Je ne sais si nos grands ancêtres, et parmi eux les savants,
les sages, les prêtres, avaient une connaissance intuitive de la position des corps célestes
à toute heure du nycthémère, mais il faut bien admettre que cette faculté nous
est refusée. L’astrolabe, par la magie de sa conception, par le miracle de la
nature cosmique, nous offre — à nous pauvres humains quelque peu dégénérés — la
merveilleuse possibilité de prendre connaissance de la position des astres les
plus importants, à quelque moment que ce soit. Qu’il fasse jour, que le ciel
nocturne soit couvert ou trop pollué par les lumières artificielles, l’astrolabe peut nous informer avec précision de la carte du ciel.
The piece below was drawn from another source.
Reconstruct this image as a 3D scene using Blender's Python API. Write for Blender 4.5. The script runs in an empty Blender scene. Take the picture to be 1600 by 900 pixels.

N’est-ce pas merveilleux ?
Et ceci, parce que les
étoiles vont plus vite que le Soleil…
Ainsi, une attention toute particulière, portée sur des
éléments peu concernés par notre vie trépidante, comme ceux qui concernent le
ciel qui nous entoure, ou le calendrier qui nous emporte, peut nous permettre
de nous pencher — avec regret parfois —, sur la condition de l’homme
traditionnel, composante légitime du cosmos, qui
partageait de facto un univers
serein, familier et complice, jusque dans ses deux paramètres essentiels, le
temps et l’espace.
P.S.- Je développerai plus tard, le mode d’emploi de l’astrolabe
et son usage en médecine chinoise, lorsqu’elle applique les règles de
l’uranologie****.
(Article spécialement dédié à Didier).
*
Pour de plus amples détails sur le calcul des années bissextiles voir :
**
Chacun sait que les cases de l’écliptique nommées d’après les signes du Zodiaque, ne correspondent plus aujourd’hui avec la constellation réellement
présente sur cette partie de l’écliptique. À la suite du phénomène de précession des équinoxes, le décalage
est d’environ un signe et demi.
Cependant,
ceci n’a aucune importance, car le nom donné aux 12 cases n’intervient pas
comme une donnée dans la recherche. On aurait pu, tout aussi bien, attribuer
aux cases des numéros, des noms de fleurs, d’oiseaux ou de couleurs, par exemple. Mais il
semble que les astrolabistes, aient tenu, au cours des siècles, à conserver ces
dénominations obsolètes et inexactes, plus folkloriques que traditionnelles.
***
Firmament : portion de la voûte céleste visible pour l’observateur.